OK, it's easy to look back now. How could we ever have questioned the ability of a squad that has finished fifth and second in points since it was cloned from the four-time championship No. 24 team three years ago at Hendrick Motorsports? As stock car racing stables go, Hendrick Motorsports is the Claiborne Farms of NASCAR. Hendrick breeds winners.

That stud pedigree showed when Johnson was running away with the points race: He led the standings for nine weeks and at one time built a 232-point advantage over Gordon. But Johnson's fortunes plummeted after a win at Pocono on August 1. Consecutive engine failures at Indianapolis, Watkins Glen and Michigan--with three different causes--led to a slip to second in points, quite a tumble considering the lead Johnson once held.

Johnson regained the top of the leaderboard heading into Richmond, the final race before 10 drivers would qualify for the Chase. He started third and led 32 laps before a crash involving two other drivers spread to Johnson, wiping out his hopes for a win and pushing him to second in the standings.

A loose car at New Hampshire in the first Chase race started another slide. First to fifth in points, then, after a top 10 at Dover, the bottom fell out. Back-to-back calamities--over-heating at Talladega and the wreck at Kansas--put Johnson one step above the Chase cellar.

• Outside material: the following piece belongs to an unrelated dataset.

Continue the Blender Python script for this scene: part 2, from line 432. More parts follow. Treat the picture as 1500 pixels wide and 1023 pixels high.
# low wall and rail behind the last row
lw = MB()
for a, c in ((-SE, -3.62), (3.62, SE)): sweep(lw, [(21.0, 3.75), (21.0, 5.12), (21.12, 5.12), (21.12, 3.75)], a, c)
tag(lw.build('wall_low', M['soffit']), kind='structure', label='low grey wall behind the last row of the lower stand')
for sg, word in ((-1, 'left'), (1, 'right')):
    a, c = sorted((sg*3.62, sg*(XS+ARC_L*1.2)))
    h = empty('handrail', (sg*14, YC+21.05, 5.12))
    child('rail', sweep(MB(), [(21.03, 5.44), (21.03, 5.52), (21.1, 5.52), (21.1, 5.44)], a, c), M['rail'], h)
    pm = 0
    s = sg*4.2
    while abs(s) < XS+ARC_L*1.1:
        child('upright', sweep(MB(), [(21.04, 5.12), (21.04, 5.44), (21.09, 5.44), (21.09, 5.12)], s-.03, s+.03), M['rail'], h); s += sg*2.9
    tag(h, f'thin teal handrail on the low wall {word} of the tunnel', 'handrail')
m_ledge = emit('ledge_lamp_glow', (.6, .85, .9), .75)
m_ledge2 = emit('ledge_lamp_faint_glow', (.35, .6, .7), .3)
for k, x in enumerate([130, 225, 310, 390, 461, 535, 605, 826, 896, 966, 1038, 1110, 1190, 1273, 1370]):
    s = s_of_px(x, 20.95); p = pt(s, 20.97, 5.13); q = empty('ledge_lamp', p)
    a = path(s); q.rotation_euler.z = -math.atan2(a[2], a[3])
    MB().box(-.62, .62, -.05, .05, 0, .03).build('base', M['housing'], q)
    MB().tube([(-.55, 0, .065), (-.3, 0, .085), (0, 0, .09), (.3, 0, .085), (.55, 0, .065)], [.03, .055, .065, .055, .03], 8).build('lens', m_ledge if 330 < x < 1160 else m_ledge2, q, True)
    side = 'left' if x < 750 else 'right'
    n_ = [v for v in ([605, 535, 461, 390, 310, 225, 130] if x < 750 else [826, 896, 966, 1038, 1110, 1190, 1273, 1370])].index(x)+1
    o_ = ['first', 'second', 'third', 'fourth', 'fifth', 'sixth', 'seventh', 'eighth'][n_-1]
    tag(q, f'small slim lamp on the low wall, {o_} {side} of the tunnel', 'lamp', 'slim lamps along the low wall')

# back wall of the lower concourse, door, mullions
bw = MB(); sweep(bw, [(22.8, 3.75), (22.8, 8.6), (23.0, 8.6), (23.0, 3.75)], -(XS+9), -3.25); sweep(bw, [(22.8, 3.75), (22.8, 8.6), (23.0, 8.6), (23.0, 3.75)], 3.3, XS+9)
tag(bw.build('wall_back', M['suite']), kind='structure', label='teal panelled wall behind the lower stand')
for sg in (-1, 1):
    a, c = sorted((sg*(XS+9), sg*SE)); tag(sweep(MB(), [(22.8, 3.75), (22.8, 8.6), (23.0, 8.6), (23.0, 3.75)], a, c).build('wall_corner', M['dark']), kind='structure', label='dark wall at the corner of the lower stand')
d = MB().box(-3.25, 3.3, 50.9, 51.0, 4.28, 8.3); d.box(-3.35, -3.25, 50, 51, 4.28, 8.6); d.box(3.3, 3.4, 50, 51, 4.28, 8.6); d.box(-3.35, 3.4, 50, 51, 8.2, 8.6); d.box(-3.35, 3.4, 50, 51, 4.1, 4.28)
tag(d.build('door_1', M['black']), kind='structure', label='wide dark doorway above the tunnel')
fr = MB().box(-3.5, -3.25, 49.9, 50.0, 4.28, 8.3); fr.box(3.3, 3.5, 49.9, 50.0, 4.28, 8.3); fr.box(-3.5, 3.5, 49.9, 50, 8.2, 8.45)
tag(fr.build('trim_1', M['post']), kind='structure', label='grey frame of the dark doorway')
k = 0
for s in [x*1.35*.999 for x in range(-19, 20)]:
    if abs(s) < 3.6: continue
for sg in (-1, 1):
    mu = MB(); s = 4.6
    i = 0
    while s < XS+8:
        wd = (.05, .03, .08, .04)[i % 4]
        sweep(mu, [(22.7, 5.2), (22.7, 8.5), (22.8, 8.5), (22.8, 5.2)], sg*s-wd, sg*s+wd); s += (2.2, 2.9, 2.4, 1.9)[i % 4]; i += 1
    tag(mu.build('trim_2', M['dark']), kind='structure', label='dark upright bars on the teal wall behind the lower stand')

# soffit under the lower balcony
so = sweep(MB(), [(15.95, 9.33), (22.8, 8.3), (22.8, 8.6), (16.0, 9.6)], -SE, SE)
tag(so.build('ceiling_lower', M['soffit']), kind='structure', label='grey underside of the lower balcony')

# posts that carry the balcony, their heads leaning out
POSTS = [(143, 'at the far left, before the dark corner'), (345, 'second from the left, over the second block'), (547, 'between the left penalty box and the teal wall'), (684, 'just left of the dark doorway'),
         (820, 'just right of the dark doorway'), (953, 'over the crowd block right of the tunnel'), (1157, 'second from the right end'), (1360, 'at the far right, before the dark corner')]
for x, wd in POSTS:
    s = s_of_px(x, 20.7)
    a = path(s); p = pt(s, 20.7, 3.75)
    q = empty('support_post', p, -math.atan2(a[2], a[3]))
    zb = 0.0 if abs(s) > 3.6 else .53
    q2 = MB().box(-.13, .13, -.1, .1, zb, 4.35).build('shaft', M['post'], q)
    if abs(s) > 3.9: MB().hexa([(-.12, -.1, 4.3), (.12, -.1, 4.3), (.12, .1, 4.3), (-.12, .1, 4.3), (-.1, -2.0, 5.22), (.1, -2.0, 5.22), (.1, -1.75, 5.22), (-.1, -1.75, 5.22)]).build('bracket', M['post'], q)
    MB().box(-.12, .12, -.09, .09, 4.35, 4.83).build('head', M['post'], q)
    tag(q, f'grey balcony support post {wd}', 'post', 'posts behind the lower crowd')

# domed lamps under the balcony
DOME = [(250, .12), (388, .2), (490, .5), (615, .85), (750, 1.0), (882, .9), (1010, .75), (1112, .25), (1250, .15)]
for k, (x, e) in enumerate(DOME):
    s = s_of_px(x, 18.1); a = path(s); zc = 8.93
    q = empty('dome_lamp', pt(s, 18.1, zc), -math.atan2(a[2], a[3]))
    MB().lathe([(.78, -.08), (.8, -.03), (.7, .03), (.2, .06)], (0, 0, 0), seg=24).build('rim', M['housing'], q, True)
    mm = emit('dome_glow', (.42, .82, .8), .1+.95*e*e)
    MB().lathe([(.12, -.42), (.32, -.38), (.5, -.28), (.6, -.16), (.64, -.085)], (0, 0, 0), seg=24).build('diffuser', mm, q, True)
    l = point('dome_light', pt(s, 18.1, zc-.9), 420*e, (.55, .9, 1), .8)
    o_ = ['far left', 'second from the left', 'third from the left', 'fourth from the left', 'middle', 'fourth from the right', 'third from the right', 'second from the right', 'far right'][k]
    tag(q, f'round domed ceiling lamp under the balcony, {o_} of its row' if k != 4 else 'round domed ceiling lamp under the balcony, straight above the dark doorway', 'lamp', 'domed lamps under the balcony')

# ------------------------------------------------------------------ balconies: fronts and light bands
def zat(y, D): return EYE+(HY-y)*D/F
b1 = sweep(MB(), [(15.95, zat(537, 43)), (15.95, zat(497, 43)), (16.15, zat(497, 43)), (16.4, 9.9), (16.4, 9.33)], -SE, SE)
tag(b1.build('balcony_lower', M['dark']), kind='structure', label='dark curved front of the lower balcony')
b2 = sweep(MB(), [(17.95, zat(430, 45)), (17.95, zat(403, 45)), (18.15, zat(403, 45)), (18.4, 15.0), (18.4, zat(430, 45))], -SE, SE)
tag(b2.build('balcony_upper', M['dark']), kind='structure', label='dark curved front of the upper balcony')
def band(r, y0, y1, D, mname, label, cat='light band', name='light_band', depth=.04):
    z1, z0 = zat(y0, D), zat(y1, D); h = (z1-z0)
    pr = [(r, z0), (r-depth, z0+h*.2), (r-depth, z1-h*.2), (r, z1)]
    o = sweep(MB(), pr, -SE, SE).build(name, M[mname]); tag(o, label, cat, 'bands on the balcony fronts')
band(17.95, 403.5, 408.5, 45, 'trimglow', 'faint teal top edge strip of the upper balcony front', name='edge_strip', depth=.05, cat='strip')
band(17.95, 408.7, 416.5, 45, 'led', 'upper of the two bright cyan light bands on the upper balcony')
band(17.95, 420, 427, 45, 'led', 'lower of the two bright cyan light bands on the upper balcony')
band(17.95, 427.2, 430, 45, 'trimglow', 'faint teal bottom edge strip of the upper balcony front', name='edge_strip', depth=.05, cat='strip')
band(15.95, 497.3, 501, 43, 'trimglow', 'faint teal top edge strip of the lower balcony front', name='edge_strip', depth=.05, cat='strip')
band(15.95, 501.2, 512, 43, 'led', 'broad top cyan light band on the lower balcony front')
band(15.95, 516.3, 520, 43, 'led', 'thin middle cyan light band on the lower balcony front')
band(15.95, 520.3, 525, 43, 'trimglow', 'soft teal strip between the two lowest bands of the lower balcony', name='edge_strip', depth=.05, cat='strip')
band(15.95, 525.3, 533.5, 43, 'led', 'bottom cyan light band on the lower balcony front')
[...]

Heading to Charlotte--the track Johnson calls "my house"--the No. 48 had little choice if it wanted to get back into the hunt for the championship. Johnson had to take the checkered flag.

And he did.

He followed that with consecutive victories at Martinsville--not knowing that news of the Hendrick plane crash with 10 fatalities was waiting--and Atlanta, while hearts barely had begun to heal.

The three straight wins catapulted Johnson from ninth in points to second.

"I'm not shocked," says fellow Chaser Mark Martin. "I think Jimmie gets it done. So does his team."

Defending Cup champion Matt Kenseth points to the chemistry between Johnson and crew chief Chad Knaus, as well as the influence of teammate-owner Jeff Gordon for creating a solid nucleus.

"Jimmie and Chad have great communication between them," Kenseth says. "Jimmie is really good at telling Chad what he needs in the car, and Chad is really good at calling the race and gambling when he should gamble and not gambling when he shouldn't."

For a team to be as successful as the No. 48 crew has been--14 wins in 110 starts--good chemistry must exist between driver and crew. That never has been more important than in the past couple of years, with all the changes to the chassis, car bodies and tires. Johnson credits his communication with Knaus as the reason behind the team's eight wins this season.

"That's the hardest part in our sport," Johnson says. "The equipment is similar. NASCAR does a good job of trying to keep things equal with new rules. We're not allowed to have computers in our cars to tell the crew what's going on. So the only thing you have is the driver, and the driver-crew chief relationship. That's the most important thing."

There's no denying the value of Knans. As part of the No. 24 team in the 1990s, he learned from watching Ray Evernham work with Gordon.